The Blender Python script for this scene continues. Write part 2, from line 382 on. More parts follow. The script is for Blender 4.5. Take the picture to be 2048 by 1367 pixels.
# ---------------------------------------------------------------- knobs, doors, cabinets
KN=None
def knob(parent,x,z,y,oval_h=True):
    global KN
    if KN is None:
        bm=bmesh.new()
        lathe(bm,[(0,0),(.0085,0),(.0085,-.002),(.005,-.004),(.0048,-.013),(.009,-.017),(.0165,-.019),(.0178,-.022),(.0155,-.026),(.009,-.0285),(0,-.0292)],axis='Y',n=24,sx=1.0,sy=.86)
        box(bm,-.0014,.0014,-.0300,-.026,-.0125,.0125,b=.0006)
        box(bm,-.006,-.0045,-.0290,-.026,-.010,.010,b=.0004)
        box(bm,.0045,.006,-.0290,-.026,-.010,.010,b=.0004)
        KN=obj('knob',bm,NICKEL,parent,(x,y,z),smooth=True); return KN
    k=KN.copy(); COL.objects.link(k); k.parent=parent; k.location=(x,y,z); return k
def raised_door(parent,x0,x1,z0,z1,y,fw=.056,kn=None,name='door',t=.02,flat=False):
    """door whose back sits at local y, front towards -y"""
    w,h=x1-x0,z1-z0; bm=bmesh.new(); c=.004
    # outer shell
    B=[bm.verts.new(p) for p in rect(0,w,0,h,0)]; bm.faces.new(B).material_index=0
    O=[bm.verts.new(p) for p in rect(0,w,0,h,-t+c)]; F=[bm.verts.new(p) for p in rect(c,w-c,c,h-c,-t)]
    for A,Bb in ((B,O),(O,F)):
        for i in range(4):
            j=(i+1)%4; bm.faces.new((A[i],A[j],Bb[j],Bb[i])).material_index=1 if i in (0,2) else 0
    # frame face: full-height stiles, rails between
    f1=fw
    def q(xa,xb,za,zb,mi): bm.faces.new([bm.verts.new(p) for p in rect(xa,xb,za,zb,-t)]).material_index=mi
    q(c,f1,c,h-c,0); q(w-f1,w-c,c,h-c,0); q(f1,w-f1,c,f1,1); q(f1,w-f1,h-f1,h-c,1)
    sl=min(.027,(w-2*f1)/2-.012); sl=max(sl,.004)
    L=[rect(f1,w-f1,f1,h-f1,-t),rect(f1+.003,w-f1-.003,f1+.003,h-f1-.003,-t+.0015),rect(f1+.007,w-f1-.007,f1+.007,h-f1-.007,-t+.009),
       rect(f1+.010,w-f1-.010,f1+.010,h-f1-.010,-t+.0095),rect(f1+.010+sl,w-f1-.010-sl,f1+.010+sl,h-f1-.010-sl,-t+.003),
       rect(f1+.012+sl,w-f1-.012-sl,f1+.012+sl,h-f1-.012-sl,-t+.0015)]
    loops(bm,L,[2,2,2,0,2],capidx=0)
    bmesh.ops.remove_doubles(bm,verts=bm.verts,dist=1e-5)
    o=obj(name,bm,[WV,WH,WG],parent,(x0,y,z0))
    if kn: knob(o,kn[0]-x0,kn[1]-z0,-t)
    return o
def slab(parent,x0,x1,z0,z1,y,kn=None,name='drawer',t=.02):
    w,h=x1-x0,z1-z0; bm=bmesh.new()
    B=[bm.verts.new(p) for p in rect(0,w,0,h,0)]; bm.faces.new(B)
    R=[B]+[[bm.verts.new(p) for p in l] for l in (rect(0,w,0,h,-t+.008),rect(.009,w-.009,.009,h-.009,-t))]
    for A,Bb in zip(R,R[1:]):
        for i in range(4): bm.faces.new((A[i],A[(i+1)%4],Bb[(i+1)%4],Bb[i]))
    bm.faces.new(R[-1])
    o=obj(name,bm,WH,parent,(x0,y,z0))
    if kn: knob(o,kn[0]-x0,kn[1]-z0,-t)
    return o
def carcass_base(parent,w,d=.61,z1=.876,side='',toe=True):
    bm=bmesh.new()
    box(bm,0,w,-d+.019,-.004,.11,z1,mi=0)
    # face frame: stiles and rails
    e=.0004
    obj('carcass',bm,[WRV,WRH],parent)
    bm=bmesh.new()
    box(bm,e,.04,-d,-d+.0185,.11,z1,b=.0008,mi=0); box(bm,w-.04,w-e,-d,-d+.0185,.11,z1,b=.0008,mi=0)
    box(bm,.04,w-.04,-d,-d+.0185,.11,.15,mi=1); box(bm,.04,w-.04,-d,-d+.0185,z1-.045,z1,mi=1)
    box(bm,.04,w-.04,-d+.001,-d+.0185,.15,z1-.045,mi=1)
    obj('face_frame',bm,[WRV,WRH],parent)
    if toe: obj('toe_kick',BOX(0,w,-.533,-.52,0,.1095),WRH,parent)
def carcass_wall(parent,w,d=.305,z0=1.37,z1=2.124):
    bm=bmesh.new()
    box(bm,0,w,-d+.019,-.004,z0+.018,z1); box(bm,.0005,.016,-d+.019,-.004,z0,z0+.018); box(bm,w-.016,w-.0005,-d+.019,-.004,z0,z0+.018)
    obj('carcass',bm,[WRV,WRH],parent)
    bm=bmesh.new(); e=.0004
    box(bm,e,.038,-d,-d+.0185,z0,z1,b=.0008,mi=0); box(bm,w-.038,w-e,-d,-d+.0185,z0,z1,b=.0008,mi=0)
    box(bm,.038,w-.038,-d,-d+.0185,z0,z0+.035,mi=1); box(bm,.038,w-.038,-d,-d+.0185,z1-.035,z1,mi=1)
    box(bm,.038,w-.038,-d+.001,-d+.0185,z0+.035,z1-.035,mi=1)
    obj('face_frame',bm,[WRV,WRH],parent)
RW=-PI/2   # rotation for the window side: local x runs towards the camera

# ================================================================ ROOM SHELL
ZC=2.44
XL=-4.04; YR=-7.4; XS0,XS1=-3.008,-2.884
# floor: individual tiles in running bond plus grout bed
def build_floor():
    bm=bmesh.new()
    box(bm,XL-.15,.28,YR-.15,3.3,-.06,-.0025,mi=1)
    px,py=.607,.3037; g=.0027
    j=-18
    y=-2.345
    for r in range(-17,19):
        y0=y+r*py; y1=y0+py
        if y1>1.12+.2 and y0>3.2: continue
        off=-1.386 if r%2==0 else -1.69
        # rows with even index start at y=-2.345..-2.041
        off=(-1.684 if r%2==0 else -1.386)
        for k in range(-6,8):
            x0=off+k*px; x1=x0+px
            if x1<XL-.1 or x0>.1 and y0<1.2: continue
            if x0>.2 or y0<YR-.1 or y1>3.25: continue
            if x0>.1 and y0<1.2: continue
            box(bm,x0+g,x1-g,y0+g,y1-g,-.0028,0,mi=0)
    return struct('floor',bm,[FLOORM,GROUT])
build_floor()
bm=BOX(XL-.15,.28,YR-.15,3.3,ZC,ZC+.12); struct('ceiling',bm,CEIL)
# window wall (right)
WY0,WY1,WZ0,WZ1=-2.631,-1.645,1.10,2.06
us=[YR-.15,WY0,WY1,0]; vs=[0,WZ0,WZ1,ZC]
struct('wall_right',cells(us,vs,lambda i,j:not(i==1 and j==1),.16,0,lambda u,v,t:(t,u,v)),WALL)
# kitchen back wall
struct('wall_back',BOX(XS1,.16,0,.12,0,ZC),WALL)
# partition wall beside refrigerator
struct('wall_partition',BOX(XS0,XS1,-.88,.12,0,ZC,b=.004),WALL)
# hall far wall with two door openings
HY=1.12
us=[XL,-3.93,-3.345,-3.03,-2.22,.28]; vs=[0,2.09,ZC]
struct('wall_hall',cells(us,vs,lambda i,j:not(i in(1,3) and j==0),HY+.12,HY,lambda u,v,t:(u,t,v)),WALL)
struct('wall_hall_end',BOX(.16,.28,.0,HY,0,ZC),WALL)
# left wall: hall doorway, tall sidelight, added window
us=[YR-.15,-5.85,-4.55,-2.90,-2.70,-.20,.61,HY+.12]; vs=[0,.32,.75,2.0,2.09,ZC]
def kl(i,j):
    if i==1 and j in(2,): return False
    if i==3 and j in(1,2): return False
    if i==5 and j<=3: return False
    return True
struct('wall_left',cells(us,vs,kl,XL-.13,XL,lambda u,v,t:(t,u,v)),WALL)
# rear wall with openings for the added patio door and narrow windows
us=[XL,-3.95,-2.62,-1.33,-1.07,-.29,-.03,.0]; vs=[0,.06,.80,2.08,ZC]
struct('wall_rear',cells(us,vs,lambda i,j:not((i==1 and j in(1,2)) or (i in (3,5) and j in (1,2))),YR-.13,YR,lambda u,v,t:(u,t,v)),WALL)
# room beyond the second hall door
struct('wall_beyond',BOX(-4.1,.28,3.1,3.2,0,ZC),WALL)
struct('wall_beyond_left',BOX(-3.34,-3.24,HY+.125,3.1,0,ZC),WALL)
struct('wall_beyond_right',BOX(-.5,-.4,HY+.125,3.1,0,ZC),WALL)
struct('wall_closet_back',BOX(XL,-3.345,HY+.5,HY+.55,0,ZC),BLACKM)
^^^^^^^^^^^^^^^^
▸ **Task details**
Copy exactly, and only, the lines from the one containing "rect(f1+.012+sl,w-f1-.012-sl,f1+.012+sl,h-f1-.012-sl,-t+.0015)]" through the one containing "bmesh.ops.remove_doubles(bm,verts=bm.verts,dist=1e-5)".

▸ **Problem solution**
       rect(f1+.012+sl,w-f1-.012-sl,f1+.012+sl,h-f1-.012-sl,-t+.0015)]
    loops(bm,L,[2,2,2,0,2],capidx=0)
    bmesh.ops.remove_doubles(bm,verts=bm.verts,dist=1e-5)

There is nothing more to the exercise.